Individuals are capable of drawing diagrams by hand, whether of social theory or road directions that represent different kinds of complex relationships among the entities represented — likeness, proximity, priority, consequence and so on. However, the more abstract the relationships and entities so diagrammed — empirical-based typologies, ‘folk’ categories, theories — the more the selection of particular marks is idiosyncratic rather than conventionalised, and hence the more the diagram tends to depend on verbal or written explication for the meaning of its visual components to be correctly communicated to the viewer (Latour 2000; Ferguson 1997; for an example in software see Henderson 1995). Similarly, although like trees, the modelling of ‘networks’ as connected graphs is well understood algorithmically in computer science (for examples in Ruby see Fulton 2002: 186-202), there is, unlike for trees, no widely conventionalised idiom in contemporary user interface language for graphically presenting such complex relationships on a screen. Those applications such as Atlas.ti that do develop manipulable visualisations of complex networks require a substantially greater input of programmer labour. By their idiosyncracy such interfaces are less immediately usable to a researcher who is familiar with the interface conventions of other applications. Against this, of course, one does not expect all the operations of, say, a statistical package such as SPSS to be apparent from prior knowledge of conventionalised interface forms; some learning is assumed.
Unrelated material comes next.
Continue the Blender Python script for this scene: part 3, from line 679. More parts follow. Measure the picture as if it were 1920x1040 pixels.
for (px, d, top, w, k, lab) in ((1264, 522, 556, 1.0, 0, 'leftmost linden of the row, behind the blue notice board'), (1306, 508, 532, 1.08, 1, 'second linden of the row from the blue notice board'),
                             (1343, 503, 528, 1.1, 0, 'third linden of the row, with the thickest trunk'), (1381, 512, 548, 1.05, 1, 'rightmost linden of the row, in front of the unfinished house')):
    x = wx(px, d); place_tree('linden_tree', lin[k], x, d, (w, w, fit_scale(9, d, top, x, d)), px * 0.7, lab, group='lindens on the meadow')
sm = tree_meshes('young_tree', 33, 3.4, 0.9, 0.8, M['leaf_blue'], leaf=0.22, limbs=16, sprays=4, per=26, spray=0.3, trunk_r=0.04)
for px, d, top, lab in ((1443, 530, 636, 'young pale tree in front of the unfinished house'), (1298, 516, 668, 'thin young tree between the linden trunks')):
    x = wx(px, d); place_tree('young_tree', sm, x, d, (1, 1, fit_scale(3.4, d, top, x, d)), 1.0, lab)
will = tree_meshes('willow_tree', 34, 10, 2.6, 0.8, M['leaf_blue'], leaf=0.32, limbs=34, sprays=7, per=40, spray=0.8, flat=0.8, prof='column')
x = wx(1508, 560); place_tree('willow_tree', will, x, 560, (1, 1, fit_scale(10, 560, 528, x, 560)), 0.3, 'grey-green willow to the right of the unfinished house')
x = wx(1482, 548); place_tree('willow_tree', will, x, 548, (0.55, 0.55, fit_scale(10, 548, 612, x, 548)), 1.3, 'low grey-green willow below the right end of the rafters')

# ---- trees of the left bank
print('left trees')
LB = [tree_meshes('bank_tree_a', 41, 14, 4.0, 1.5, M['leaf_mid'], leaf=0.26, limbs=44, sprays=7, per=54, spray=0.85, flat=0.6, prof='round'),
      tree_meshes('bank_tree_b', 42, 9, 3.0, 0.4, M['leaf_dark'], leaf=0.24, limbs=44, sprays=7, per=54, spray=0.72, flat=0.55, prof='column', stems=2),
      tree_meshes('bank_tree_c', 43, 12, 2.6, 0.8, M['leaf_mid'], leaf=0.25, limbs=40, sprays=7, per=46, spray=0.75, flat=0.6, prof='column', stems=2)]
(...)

This is not to suggest that there is a definitive conclusion about ‘trees’ versus ‘networks’, nor to overstate the effect of the interface approaches of software, for as noted above, most users employ only the subset of the functions of an application that seems useful. However, the development of inter-code as well code-data relationships is a central activity in most qualitative analysis approaches. I have tried to show how the interfaces offered to researchers for this activity limit or permit the recording and visualisation of certain patterns and types of these relationships. We cannot separate the tools we use from their expression in wider computer user interface idioms, nor from the labour and market conditions of their production and exchange.